Io non credo che bisogna essere eroi per vivere una cosa del genere, il motivo che a me ha sempre spinto ad andare in certi luoghi sono le persone. Io non sento di averlo fatto per delle idee o degli ideali; se penso ad un motivo, penso ad un volto e questo vale per tante esperienze. Se penso al perché, mi vengono in mente dei volti e anche se penso a delle fatiche, penso a dei volti ed è quello che ti dà il coraggio, a me non interessa far qualcosa per principio. È facilissimo cadere nella celebrazione, uno fa le cose perché è speciale, e invece è la vita delle persone che ti fa venire la motivazione.
Per me diventa tutto fattibile nel momento in cui lo stai facendo per qualcuno. Camminare con questa gente è valso ogni singolo rischio che mi sono preso.
Quella della comunità di San Josè è un’esperienza radicale e nella sua radicalità è unica, ci sono tante altre comunità dove le persone accettano di coltivare la cocaina o essere conniventi con la delinquenza.
Ma è proprio l’essere comunità che li ha protetti, nessuno di loro da solo si sarebbe salvato.
È difficile trovare un’esperienza così totale, quando raccontano, parlano sempre di “noi”, mai di “io”.
Loro hanno un luogo al centro della comunità che è una specie di memoriale con i loculi ed è al centro perché la memoria di chi ha dato la vita è al centro della comunità. Il messaggio è: noi oggi siamo qui anche grazie al loro sacrificio. Brigida, una donna che ha perso la figlia, mi diceva: “Quello che è stato costruito con il cuore, niente può distruggerlo”. Mi sento piccolo di fronte a queste persone, mi sento di aver avuto un onore a stare con queste persone che hanno condiviso il loro dolore con me.

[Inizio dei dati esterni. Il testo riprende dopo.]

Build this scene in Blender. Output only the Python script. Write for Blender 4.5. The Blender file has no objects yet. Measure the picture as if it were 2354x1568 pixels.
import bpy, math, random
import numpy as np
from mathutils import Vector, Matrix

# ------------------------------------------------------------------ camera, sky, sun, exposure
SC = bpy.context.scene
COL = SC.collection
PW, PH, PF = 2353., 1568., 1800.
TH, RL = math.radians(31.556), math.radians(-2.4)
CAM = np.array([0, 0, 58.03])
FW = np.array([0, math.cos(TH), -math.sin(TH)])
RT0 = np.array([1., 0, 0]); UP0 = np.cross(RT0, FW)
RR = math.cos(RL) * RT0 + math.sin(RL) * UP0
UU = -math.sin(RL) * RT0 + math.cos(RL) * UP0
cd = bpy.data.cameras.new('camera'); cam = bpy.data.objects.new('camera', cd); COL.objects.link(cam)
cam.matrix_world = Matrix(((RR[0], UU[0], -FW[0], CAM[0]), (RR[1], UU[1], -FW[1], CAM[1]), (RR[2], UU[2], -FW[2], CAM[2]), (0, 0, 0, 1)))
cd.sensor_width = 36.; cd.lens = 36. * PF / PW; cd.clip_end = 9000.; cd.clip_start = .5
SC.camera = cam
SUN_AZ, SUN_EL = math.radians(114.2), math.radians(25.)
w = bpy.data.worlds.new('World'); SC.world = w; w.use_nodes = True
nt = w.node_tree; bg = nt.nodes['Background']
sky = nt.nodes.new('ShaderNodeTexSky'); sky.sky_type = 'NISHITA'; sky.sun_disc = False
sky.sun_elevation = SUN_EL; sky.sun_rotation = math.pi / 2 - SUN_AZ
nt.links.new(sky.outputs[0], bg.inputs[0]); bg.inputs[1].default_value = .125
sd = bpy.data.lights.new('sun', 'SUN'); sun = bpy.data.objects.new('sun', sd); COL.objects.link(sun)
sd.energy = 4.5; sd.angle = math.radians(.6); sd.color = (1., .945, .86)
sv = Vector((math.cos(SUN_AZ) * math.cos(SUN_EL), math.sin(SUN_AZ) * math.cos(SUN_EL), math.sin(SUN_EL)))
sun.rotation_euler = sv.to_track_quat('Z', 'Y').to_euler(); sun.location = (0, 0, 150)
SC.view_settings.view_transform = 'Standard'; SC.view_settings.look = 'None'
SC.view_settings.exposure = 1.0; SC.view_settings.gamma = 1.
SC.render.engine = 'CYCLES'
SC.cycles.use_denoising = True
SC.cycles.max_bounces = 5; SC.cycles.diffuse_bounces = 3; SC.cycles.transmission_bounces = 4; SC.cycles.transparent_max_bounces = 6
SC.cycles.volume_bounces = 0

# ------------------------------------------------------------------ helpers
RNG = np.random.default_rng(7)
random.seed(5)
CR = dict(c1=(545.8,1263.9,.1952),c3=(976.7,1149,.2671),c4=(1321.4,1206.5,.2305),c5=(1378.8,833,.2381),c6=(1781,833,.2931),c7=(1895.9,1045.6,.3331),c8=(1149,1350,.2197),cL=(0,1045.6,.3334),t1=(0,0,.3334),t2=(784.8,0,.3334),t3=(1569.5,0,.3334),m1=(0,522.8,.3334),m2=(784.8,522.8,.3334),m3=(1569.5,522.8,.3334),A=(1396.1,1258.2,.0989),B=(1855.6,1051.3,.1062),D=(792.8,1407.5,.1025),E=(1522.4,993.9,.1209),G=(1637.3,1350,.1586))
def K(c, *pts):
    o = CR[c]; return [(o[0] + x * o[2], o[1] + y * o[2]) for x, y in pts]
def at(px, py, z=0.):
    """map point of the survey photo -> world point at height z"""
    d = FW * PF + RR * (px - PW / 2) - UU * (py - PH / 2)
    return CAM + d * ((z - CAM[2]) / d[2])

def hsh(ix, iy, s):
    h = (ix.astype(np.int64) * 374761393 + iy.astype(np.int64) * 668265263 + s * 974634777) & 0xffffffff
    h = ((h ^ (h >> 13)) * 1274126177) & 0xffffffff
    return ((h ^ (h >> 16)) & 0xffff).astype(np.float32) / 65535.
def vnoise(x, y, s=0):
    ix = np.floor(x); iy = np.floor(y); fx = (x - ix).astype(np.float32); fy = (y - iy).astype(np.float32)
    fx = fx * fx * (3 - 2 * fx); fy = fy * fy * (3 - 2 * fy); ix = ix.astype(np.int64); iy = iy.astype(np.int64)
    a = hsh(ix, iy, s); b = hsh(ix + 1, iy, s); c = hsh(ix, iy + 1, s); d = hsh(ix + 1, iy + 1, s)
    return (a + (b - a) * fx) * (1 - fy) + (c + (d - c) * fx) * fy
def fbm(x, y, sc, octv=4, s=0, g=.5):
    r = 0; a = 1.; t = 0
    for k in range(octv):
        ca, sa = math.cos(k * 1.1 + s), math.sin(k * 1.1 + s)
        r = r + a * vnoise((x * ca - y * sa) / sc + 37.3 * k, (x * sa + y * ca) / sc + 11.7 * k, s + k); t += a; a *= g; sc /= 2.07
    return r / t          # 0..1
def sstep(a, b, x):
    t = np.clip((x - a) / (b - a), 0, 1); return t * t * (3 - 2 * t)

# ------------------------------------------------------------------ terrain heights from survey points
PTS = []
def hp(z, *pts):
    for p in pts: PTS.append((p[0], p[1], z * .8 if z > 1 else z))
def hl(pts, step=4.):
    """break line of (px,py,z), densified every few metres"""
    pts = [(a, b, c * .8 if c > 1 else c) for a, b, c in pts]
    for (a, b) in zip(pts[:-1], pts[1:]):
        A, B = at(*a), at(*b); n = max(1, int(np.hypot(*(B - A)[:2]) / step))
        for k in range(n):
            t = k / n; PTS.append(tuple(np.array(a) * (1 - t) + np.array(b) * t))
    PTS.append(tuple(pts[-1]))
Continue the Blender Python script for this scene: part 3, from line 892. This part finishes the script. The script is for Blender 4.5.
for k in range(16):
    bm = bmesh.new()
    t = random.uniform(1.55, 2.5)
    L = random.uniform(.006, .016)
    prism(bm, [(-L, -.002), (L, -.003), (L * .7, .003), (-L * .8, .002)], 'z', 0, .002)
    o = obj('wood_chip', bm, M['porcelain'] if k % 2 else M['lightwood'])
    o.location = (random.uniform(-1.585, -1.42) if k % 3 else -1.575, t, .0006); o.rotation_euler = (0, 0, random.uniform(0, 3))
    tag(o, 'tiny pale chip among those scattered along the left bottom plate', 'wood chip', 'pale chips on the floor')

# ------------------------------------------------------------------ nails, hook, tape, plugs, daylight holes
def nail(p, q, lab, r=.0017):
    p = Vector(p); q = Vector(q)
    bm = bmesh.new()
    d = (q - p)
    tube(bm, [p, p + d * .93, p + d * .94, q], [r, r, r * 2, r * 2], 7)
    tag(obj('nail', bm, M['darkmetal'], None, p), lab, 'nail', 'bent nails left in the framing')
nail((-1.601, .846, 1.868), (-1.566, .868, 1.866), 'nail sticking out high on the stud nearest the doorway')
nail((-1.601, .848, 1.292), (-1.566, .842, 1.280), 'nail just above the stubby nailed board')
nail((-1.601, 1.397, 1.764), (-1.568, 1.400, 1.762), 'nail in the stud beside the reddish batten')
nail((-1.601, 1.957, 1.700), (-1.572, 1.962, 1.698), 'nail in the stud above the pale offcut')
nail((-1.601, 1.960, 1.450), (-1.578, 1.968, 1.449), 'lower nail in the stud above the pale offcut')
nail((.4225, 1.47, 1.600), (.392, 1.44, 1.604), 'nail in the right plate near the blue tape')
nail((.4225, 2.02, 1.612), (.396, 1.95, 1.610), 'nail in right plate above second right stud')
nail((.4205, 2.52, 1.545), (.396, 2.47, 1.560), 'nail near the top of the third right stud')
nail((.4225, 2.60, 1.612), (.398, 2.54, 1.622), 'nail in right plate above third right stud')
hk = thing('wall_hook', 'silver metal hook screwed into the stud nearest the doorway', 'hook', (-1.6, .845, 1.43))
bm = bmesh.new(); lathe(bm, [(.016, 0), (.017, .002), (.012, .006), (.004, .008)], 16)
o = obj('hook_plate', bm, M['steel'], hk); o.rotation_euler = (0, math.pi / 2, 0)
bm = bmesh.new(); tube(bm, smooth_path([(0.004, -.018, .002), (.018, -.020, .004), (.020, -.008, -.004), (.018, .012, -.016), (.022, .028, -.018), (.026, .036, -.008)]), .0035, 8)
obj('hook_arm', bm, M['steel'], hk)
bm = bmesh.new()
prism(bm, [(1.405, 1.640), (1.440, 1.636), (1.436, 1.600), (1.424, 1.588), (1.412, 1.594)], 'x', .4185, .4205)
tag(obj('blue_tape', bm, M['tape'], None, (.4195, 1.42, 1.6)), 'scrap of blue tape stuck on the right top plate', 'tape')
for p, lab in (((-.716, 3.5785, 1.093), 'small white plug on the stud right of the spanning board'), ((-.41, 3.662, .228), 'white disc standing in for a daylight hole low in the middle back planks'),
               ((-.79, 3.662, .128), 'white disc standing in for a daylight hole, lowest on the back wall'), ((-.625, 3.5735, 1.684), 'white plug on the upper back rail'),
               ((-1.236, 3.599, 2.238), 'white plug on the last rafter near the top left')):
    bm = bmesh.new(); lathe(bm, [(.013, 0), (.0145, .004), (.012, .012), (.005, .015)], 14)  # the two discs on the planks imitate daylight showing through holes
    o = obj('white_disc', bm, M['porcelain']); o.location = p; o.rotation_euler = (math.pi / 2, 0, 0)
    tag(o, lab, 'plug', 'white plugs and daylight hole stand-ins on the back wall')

Sapere che ci sono persone che vivono così, mi dà tanta motivazione anche qui, nell’impegno in oratorio; non le vedo come esperienze separate, solo donando puoi avere quella pienezza, accettando di uscire da quella zona di comodità. Vorrei che arrivasse, a chi mi sta leggendo, non l’immagine di un Alessandro che ha fatto qualcosa di speciale, ma che quello che ho fatto io può farlo chiunque; uno non fa le cose perché è coraggioso o un eroe, e allora gli altri non fanno niente, ma si fanno delle scelte. Chiunque può vivere certe cose se lo desidera, non serve essere addestrati per stare vicino ad una persona che soffre; quello che ho fatto è cercare di stare vicino a persone che soffrono.
Sento di essere stata una persona che ha camminato con altre persone».